Diketahui pada tahun 2006 pernah dilakukan rekonstruksi ulang batas-batas HGU PT TKWL, LP-KKI menduga hal tersebut merupakan modus operandi “Kejahatan” untuk mempertahankan HGU-nya meskipun telah melanggar aturan yang berlaku.

“Proses pencabutan sudah berjalan pada tahun 2004 di Kanwil BPN Riau, nah, kok baru tahun 2006 ada pengukuran ulang tapal batas? Ini modus operandi Mafia Tanah yang ada kaitannya dengan BPN seperti yang sudah berkali-kali terjadi di Indonesia, bahkan Kepala Kanwil BPN Riau pun ada di dalamnya saat ini, kan?” pungkas Feri Sibarani.

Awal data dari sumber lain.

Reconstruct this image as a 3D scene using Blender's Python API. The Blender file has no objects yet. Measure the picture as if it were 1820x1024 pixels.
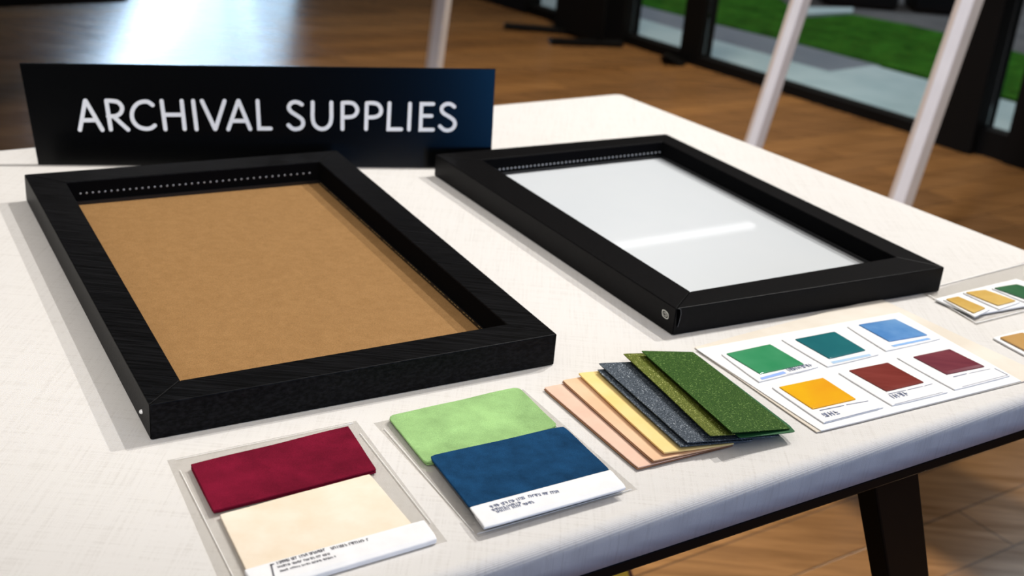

Anehnya, pihak PT TKWL yang dikonfirmasi dalam berita ini melalui nomor WA Alex selaku Humas, namun hingga berita ini diturunkan, Alex yang sepertinya sudah membaca konfirmasi elektronik di akun WA-nya, belum memberikan respon hingga saat ini.

Feri Sibarani menyarankan agar pihak yang merasa dirugikan untuk menyusun berkas lengkap dan menyerahkannya kepada Menkopolhukam, Prof Mahfud MD di Jakarta. Sebab, menurutnya, aparat penegak hukum di daerah sudah tidak lagi mendapat kepercayaan dari masyarakat.

Terakhir, ia juga berharap agar menteri ATR/BPN menanggapi isu penindasan terhadap masyarakat oleh mafia tanah yang beberapa hari lalu sempat mengatakan bahwa provinsi Riau menjadi yang terdepan dalam kasus mafia tanah.